▸ Exercise prompt:
For the listing below, give the count of lines containing "pixels", and no other text.

--- Material for the task ---

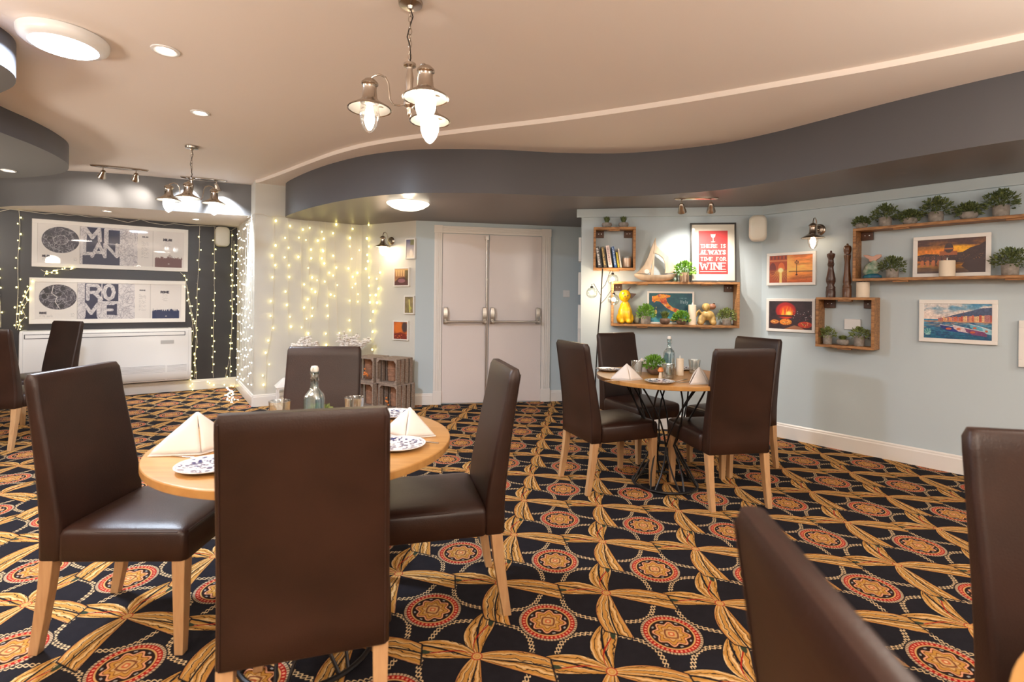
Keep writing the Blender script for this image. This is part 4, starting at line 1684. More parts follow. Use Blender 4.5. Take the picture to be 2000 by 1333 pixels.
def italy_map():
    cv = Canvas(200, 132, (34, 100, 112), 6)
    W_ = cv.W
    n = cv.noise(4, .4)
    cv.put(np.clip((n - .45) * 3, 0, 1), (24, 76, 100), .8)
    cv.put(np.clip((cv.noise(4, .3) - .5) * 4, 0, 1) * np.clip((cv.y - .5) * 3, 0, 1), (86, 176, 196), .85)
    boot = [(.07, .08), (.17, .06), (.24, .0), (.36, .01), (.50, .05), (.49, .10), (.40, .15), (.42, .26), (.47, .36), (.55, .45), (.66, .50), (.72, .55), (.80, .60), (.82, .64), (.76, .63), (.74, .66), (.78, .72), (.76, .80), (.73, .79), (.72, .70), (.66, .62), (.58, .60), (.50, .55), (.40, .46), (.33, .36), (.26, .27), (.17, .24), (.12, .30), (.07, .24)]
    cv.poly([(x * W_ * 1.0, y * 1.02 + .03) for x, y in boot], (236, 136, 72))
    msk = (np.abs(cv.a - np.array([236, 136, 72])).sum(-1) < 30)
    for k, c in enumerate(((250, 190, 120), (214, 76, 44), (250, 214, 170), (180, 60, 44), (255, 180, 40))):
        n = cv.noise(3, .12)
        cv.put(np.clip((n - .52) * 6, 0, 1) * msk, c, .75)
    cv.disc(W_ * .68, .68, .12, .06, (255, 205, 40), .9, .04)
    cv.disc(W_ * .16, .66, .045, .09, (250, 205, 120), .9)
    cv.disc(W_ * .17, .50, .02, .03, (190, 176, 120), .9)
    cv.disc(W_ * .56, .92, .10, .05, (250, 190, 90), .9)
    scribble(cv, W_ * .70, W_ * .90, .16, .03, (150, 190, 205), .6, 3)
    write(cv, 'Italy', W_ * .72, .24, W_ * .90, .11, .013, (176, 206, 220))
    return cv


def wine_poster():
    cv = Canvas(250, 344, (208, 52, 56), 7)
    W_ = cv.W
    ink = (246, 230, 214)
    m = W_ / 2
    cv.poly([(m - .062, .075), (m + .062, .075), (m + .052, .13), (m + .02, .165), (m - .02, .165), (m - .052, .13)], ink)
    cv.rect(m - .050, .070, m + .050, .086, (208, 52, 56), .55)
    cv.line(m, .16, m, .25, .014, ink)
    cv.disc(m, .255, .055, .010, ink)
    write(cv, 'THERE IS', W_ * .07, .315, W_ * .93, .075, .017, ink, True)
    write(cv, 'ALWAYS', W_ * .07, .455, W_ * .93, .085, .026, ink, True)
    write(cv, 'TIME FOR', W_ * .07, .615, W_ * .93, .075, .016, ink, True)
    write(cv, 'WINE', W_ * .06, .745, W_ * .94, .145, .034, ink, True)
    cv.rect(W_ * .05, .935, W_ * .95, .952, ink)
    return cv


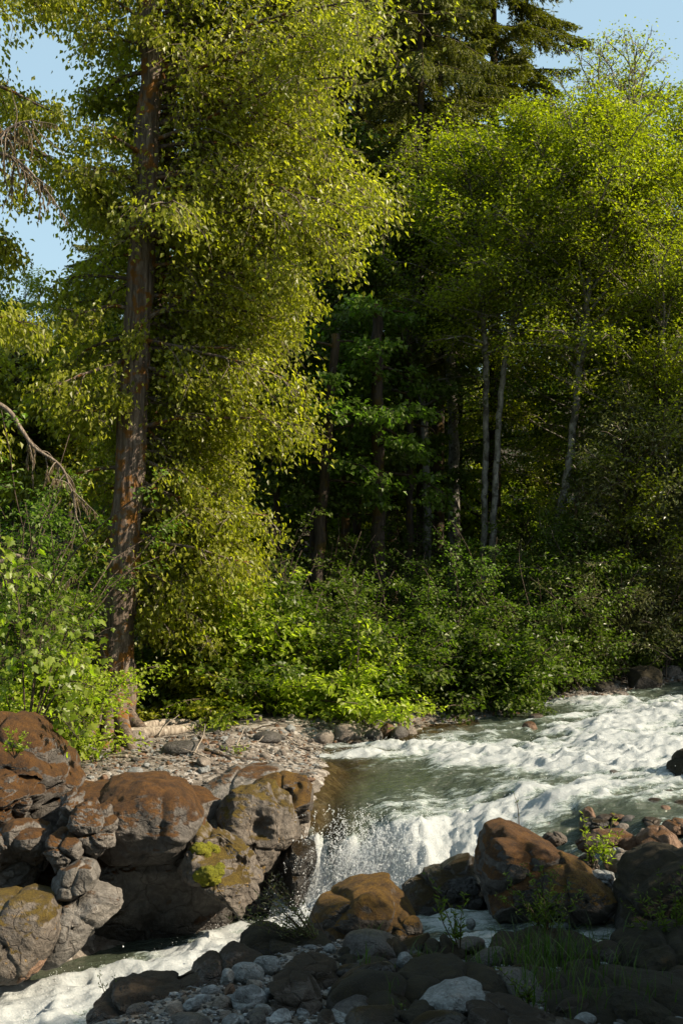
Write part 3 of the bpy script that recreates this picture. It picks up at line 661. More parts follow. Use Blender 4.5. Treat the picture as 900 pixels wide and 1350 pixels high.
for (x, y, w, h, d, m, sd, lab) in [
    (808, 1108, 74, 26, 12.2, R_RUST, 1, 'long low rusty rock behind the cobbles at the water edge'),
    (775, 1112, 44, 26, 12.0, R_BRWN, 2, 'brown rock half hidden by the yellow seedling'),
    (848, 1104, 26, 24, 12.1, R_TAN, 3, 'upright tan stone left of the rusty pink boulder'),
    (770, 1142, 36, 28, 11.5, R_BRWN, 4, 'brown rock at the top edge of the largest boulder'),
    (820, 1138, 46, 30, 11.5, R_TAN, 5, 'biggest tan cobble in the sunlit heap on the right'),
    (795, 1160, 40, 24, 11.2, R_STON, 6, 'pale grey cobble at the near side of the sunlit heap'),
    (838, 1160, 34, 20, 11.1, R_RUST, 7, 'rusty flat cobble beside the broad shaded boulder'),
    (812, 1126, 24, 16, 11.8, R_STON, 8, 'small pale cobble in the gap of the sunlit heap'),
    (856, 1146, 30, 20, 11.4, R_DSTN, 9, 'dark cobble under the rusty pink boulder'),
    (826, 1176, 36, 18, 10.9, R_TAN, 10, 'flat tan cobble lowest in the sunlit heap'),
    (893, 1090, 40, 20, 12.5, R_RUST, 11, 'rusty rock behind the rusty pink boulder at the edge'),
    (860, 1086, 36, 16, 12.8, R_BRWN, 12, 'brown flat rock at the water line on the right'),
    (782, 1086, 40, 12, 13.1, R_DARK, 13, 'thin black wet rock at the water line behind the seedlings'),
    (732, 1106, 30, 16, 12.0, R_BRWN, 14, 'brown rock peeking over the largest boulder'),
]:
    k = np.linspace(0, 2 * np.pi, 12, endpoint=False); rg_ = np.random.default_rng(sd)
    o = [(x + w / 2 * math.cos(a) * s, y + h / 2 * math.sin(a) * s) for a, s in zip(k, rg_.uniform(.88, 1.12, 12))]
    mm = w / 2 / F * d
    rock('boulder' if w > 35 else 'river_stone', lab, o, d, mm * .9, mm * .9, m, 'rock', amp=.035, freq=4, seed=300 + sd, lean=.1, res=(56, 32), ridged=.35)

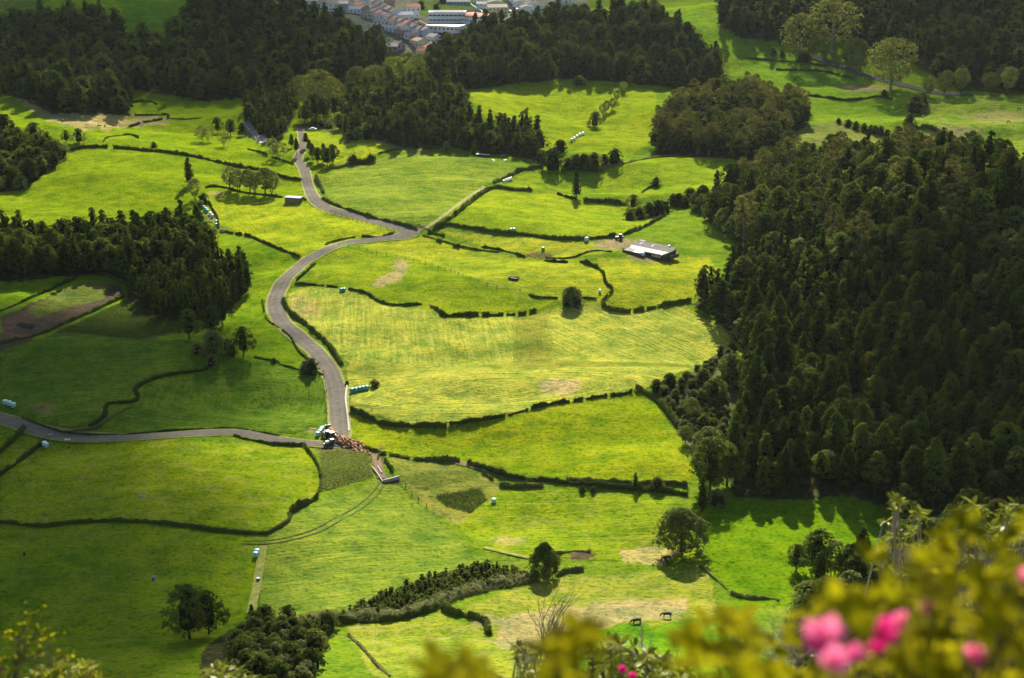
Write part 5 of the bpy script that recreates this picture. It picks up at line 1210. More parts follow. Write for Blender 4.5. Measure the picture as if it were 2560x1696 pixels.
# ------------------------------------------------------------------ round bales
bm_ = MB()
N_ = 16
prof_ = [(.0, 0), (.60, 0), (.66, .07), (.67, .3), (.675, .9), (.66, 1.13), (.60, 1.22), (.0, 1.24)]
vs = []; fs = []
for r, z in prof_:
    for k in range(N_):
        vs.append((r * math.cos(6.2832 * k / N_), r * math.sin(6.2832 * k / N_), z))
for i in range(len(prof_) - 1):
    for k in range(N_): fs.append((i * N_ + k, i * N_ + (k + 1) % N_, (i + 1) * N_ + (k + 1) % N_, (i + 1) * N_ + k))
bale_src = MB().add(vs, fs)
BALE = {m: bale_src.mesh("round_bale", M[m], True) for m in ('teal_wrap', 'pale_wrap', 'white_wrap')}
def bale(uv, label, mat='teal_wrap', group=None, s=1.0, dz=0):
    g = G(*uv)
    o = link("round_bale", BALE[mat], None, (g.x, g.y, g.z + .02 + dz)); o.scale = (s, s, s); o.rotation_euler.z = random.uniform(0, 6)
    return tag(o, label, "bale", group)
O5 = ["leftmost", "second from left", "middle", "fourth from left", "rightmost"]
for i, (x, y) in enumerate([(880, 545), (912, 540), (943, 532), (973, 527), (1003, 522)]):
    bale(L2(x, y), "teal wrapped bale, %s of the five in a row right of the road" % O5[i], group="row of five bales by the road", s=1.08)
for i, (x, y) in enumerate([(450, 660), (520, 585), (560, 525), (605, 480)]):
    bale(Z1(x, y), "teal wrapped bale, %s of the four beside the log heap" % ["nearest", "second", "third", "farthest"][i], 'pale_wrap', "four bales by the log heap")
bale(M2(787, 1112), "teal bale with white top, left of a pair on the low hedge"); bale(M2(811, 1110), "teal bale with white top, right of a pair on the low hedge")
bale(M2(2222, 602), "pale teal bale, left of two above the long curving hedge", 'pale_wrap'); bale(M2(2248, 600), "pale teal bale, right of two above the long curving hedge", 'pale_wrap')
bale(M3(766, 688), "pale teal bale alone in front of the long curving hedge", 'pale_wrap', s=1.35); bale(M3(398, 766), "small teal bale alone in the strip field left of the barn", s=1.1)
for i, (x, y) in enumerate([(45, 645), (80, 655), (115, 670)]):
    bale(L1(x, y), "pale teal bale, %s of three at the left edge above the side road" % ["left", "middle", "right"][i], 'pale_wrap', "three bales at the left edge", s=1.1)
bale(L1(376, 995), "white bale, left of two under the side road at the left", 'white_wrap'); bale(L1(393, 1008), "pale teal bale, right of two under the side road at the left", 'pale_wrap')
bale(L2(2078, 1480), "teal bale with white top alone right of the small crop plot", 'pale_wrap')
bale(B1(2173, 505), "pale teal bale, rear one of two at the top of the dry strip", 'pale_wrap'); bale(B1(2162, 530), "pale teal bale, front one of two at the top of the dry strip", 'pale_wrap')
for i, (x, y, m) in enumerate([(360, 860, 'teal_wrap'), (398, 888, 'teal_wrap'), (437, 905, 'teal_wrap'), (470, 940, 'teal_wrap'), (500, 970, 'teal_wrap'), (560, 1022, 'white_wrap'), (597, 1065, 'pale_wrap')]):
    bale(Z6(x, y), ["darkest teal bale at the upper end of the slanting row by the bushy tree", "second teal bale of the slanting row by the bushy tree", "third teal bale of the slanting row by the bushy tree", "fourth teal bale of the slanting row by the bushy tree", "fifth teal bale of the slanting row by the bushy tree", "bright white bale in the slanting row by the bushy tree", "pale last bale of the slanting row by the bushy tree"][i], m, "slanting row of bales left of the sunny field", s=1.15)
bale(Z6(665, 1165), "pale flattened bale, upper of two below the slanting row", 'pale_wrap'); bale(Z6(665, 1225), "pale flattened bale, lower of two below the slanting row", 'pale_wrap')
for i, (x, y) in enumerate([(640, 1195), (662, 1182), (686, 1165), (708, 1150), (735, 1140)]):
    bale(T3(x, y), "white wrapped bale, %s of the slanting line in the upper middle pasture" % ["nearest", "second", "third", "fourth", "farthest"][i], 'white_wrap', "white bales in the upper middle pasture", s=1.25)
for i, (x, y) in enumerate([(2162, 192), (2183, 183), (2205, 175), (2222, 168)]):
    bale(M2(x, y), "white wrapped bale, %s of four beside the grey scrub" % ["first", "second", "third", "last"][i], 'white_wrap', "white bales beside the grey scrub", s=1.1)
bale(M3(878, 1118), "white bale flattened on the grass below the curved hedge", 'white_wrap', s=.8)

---

▸ Written solution:
3